Since coming to Los Angeles, Conlon has demonstrated his deep investment in the role of music in civic life and the human experience. At LA Opera, his enormously popular pre-performance talks have blended musicology, literary studies, history, and social sciences to discuss the enduring power and relevance of opera and classical music. He has also frequently collaborated with universities, museums, and other cultural institutions and worked with scholars, practitioners, and community members across disciplines in his efforts to improve awareness of and accessibility to classical music.
Conlon also initiated the annual Community Opera, a signature and unique program for LA Opera hosted at the Cathedral of our Lady of the Angels in downtown Los Angeles. The Community Opera brings together more than 400 amateur singers, dancers, and instrumentalists who perform in a fully staged opera alongside LA Opera’s professional singers and musicians of the LA Opera Orchestra. “When I was 12 years old, I participated in a children’s chorus in an opera and it changed the course of my life,” explained Conlon. “It is important to share the experience of art with young people; it is an experience that they can carry with them for the rest of their lives in ways we can’t even imagine today.” Each Community Opera presentation is performed free to the public, for an audience of around 3,000 people. For 2024, LA Opera will host two performances of Benjamin Britten’s Noah's Flood on May 3 and May 4.

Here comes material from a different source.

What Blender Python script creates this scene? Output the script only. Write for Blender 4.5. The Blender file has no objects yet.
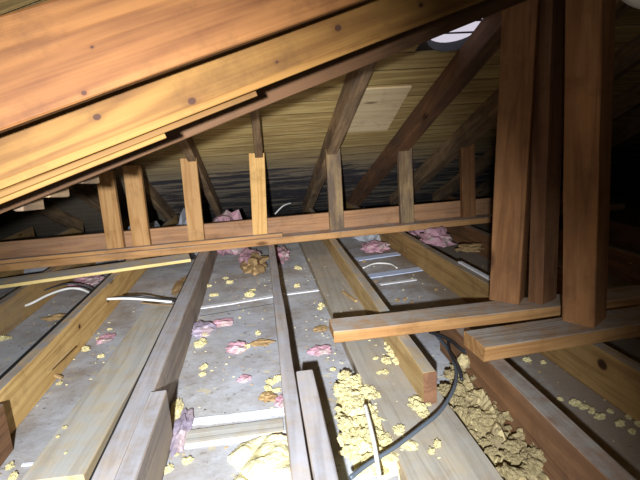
import bpy, bmesh, math, random
from mathutils import Vector, Matrix, noise
random.seed(7)
col = bpy.context.scene.collection
# ---------------------------------------------------------------- camera frame (a 26 mm phone lens, slightly rolled)
F = 480.0; H = 0.65
Yc = Vector((-63, 105, 480)).normalized()
Zc = Vector((-.064, 1, -(-63*-.064+105)/480)).normalized()
Xc = Yc.cross(Zc)
if Xc.x < 0: Xc = -Xc
CAM = Vector((0, 0, H))
def ray(px, py):
    v = Vector((px-320, 240-py, F)); return Vector((Xc.dot(v), Yc.dot(v), Zc.dot(v)))
def P(px, py, z=0.0):            # measured point on a horizontal plane
    d = ray(px, py); return CAM + d*((z-H)/d.z)
def PY(px, py, y):               # measured point on a plane of constant depth
    d = ray(px, py); return CAM + d*(y/d.y)
FLOOR = -0.14
# ---------------------------------------------------------------- materials
def nt(name):
    m = bpy.data.materials.new(name); m.use_nodes = True
    t = m.node_tree; b = t.nodes['Principled BSDF']; return m, t, b
def N(t, typ, **k):
    n = t.nodes.new(typ)
    for a, v in k.items():
        if hasattr(n, a): setattr(n, a, v)
        else: n.inputs[a.replace('_', ' ')].default_value = v
    return n
def mix(t, fac, a, b, mode='MIX'):
    n = t.nodes.new('ShaderNodeMix'); n.data_type = 'RGBA'; n.blend_type = mode
    for sock, v in ((n.inputs[0], fac), (n.inputs[6], a), (n.inputs[7], b)):
        if hasattr(v, 'is_linked'): t.links.new(v, sock)
        elif isinstance(v, (tuple, list)): sock.default_value = (*v, 1) if len(v) == 3 else v
        else: sock.default_value = v
    return n.outputs[2]
def math_(t, op, a, b=None, c=None, clamp=False):
    n = t.nodes.new('ShaderNodeMath'); n.operation = op; n.use_clamp = clamp
    for i, v in enumerate((a, b, c)):
        if v is None: continue
        if hasattr(v, 'is_linked'): t.links.new(v, n.inputs[i])
        else: n.inputs[i].default_value = v
    return n.outputs[0]
def ramp(t, fac, stops):
    n = t.nodes.new('ShaderNodeValToRGB'); t.links.new(fac, n.inputs[0])
    el = n.color_ramp.elements
    while len(el) < len(stops): el.new(.5)
    for e, (p, c) in zip(el, stops):
        e.position = p; e.color = (*c, 1) if isinstance(c, tuple) else (c, c, c, 1)
    return n.outputs[0]
def wood(name, light, dark, dust=None, dust_amt=.9, knots=(), stain=None, stain_amt=.0, rough=.75, ring=26, auto_knots=True):
    """timber with grain along the piece's own x axis; dust lies on upward faces"""
    m, t, b = nt(name)
    tc = N(t, 'ShaderNodeTexCoord'); oi = N(t, 'ShaderNodeObjectInfo')
    off = N(t, 'ShaderNodeVectorMath', operation='SCALE'); off.inputs[0].default_value = (37, 11, 23)
    t.links.new(oi.outputs['Random'], off.inputs['Scale'])
    add = N(t, 'ShaderNodeVectorMath', operation='ADD'); t.links.new(tc.outputs['Object'], add.inputs[0]); t.links.new(off.outputs[0], add.inputs[1])
    mp = N(t, 'ShaderNodeMapping'); mp.inputs['Scale'].default_value = (.8, ring*.5, ring*.5); t.links.new(add.outputs[0], mp.inputs[0])
    n1 = N(t, 'ShaderNodeTexNoise', Scale=1.0, Detail=3.0, Roughness=.5, Distortion=.6); t.links.new(mp.outputs[0], n1.inputs['Vector'])
    bands = math_(t, 'SINE', math_(t, 'MULTIPLY', n1.outputs[0], 34))
    bands = math_(t, 'POWER', math_(t, 'MULTIPLY_ADD', bands, .5, .5), 2.2)
    mp2 = N(t, 'ShaderNodeMapping'); mp2.inputs['Scale'].default_value = (3, 160, 160); t.links.new(add.outputs[0], mp2.inputs[0])
    n2 = N(t, 'ShaderNodeTexNoise', Scale=1.0, Detail=4.0, Roughness=.6); t.links.new(mp2.outputs[0], n2.inputs['Vector'])
    n3 = N(t, 'ShaderNodeTexNoise', Scale=4.0, Detail=5.0, Roughness=.6); t.links.new(add.outputs[0], n3.inputs['Vector'])
    f = math_(t, 'ADD', math_(t, 'MULTIPLY', bands, .55), math_(t, 'MULTIPLY_ADD', n2.outputs[0], .95, -.2))
    f = math_(t, 'ADD', f, math_(t, 'MULTIPLY_ADD', n3.outputs[0], .9, -.45), clamp=True)
    c = mix(t, f, light, dark)
    # per piece tint
    tint = math_(t, 'MULTIPLY_ADD', oi.outputs['Random'], .3, .85)
    cmb = N(t, 'ShaderNodeCombineXYZ'); [t.links.new(tint, cmb.inputs[i]) for i in range(3)]
    c = mix(t, 1.0, c, cmb.outputs[0], 'MULTIPLY')
    if stain:
        n4 = N(t, 'ShaderNodeTexNoise', Scale=5.0, Detail=6.0, Roughness=.65)
        mp4 = N(t, 'ShaderNodeMapping'); mp4.inputs['Scale'].default_value = (.6, 2.5, 2.5); t.links.new(add.outputs[0], mp4.inputs[0]); t.links.new(mp4.outputs[0], n4.inputs['Vector'])
        c = mix(t, ramp(t, n4.outputs[0], [(.5-.2*stain_amt, 0.0), (.62, stain_amt)]), c, stain)
    if auto_knots:
        mp5 = N(t, 'ShaderNodeMapping'); mp5.inputs['Scale'].default_value = (2.2, 6, 6); t.links.new(add.outputs[0], mp5.inputs[0])
        vo = N(t, 'ShaderNodeTexVoronoi', Scale=1.0); t.links.new(mp5.outputs[0], vo.inputs['Vector'])
        c = mix(t, ramp(t, vo.outputs['Distance'], [(.05, .85), (.11, 0.0)]), c, (dark[0]*.25, dark[1]*.2, dark[2]*.2))
    n6 = N(t, 'ShaderNodeTexNoise', Scale=9.0, Detail=9.0, Roughness=.72); t.links.new(add.outputs[0], n6.inputs['Vector'])
    c = mix(t, ramp(t, n6.outputs[0], [(.52, 0.0), (.72, .45)]), c, (dark[0]*.35, dark[1]*.33, dark[2]*.33))
    for (kx, kz, r) in knots:
        sub = N(t, 'ShaderNodeVectorMath', operation='SUBTRACT'); t.links.new(tc.outputs['Object'], sub.inputs[0]); sub.inputs[1].default_value = (kx, 0, kz)
        mul = N(t, 'ShaderNodeVectorMath', operation='MULTIPLY'); t.links.new(sub.outputs[0], mul.inputs[0]); mul.inputs[1].default_value = (.8/r, 0, 1.0/r)
        ln = N(t, 'ShaderNodeVectorMath', operation='LENGTH'); t.links.new(mul.outputs[0], ln.inputs[0])
        d = math_(t, 'ADD', ln.outputs['Value'], math_(t, 'MULTIPLY_ADD', n3.outputs[0], .9, -.45))
        halo = ramp(t, math_(t, 'MULTIPLY', d, .25), [(.2, .75), (.24, .25), (.6, 0.0)])
        c = mix(t, halo, c, (dark[0]*.5, dark[1]*.4, dark[2]*.35))
        core = ramp(t, math_(t, 'MULTIPLY', d, .5), [(.3, .9), (.5, 0.0)])
        c = mix(t, core, c, (.03, .01, .005))
    if dust:
        g = N(t, 'ShaderNodeNewGeometry'); sx = N(t, 'ShaderNodeSeparateXYZ'); t.links.new(g.outputs['Normal'], sx.inputs[0])
        n5 = N(t, 'ShaderNodeTexNoise', Scale=14.0, Detail=8.0, Roughness=.7); t.links.new(add.outputs[0], n5.inputs['Vector'])
        up = ramp(t, sx.outputs[2], [(.6, 0.0), (.85, 1.0)])
        amt = math_(t, 'MULTIPLY', up, math_(t, 'MULTIPLY', ramp(t, n5.outputs[0], [(.36, .25), (.60, 1.0)]), dust_amt))
        dc = mix(t, f, dust, tuple(x*.78 for x in dust))
        c = mix(t, amt, c, dc)
    t.links.new(c, b.inputs['Base Color']); b.inputs['Roughness'].default_value = rough
    b.inputs['Specular IOR Level'].default_value = .25
    bp = N(t, 'ShaderNodeBump', Strength=.45, Distance=.002); t.links.new(f, bp.inputs['Height']); t.links.new(bp.outputs[0], b.inputs['Normal'])
    return m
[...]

Apart from LA Opera, James Conlon has been Principal Conductor of the Paris Opera (1995-2004); General Music Director of the City of Cologne, Germany (1989-2002), simultaneously leading the Gürzenich Orchestra and the Cologne Opera; Music Director of the Rotterdam Philharmonic Orchestra (1983-91); and Principal Conductor of the RAI Orchestra Nazionale Torino. Conlon was Music Director of the Ravinia Festival (2005-15), summer home of the Chicago Symphony, and is now Music Director Laureate of the Cincinnati May Festival―the oldest choral festival in the United States―where he was Music Director for 37 years (1979-2016), marking one of the longest tenures of any director of an American classical music institution. He also served as Artistic Advisor of the Baltimore Symphony Orchestra (2021-23). He has conducted over 270 performances at the Metropolitan Opera since his 1976 debut there. He has conducted at leading opera houses and festivals worldwide, such as the Vienna State Opera, Salzburg Festival, La Scala in Milan, the Rome Opera, Mariinsky Theatre in Saint Petersburg, the Royal Opera House Covent Garden, Lyric Opera of Chicago, Deutsche Oper Berlin, Teatro Real in Madrid, Teatro Comunale di Bologna and Teatro del Maggio Musicale Fiorentino in Florence.

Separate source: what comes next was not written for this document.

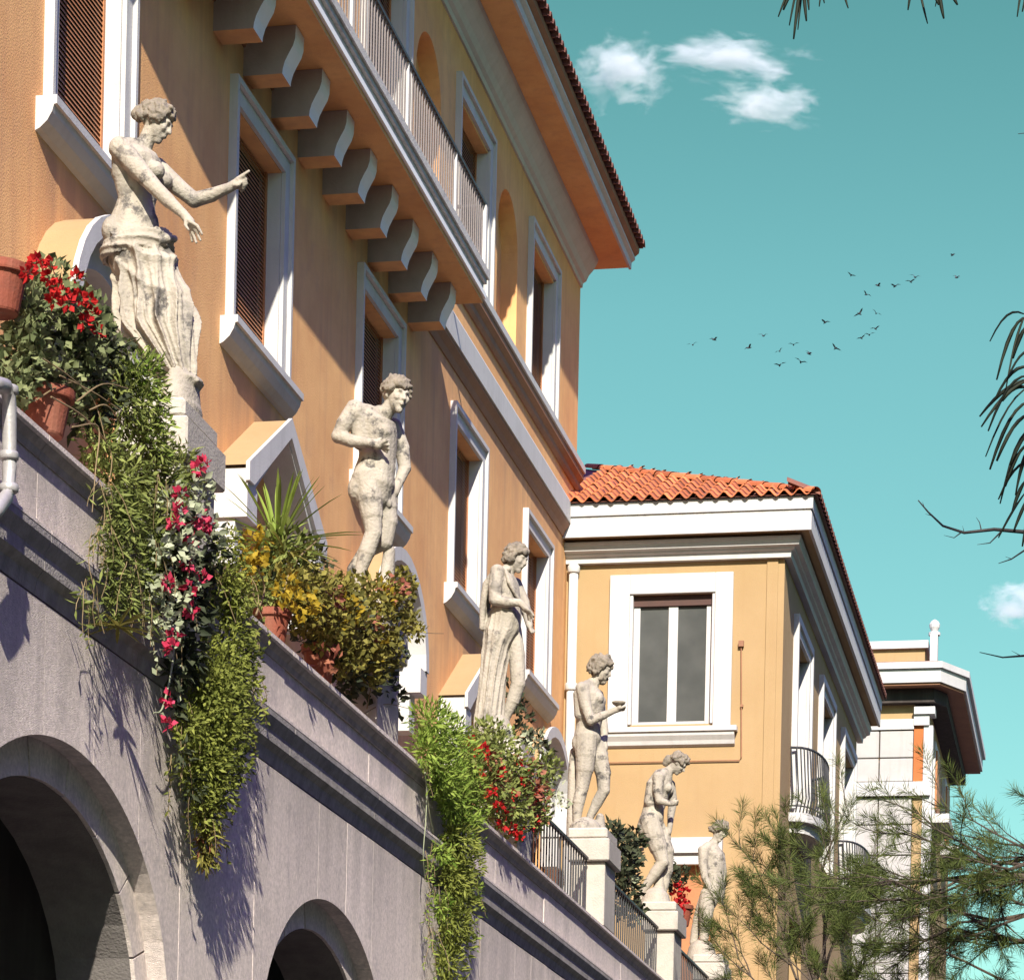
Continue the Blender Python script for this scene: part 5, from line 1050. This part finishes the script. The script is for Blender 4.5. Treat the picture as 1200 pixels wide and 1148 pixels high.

Conlon’s extensive discography and filmography spans the Bridge, Capriccio, Decca, EMI, Erato, RCA, and Sony Classical labels. His recordings of LA Opera productions have received four Grammy Awards: two respectively for John Corigliano’s The Ghosts of Versailles and for Kurt Weill’s Rise and Fall of the City of Mahagonny. Additional highlights include an ECHO Klassik Award-winning recording cycle of operas and orchestral works by Alexander Zemlinsky; a CD/DVD release of works by Viktor Ullmann, which won the Preis der deutschen Schallplattenkritik; and the world premiere recording of Liszt’s oratorio St. Stanislaus
Conlon holds four honorary doctorates, was one of the inaugural five recipients of the Opera News Awards, and was distinguished by the New York Public Library as a Library Lion. He recently received the Cross of Honor for Science and Art (Österreichische Ehrenkreuz für Wissenschaft und Kunst) from the Republic of Austria in 2023 and was named Commendatore Ordine al Merito della Repubblica Italiana by Sergio Mattarella, President of the Italian Republic in 2016. He was also named Commandeur de L’Ordre des Arts et des Lettres by the French Minister of Culture and, in 2002, personally accepted France’s highest honor, the Legion d’Honneur, from then-President of the French Republic Jacques Chirac.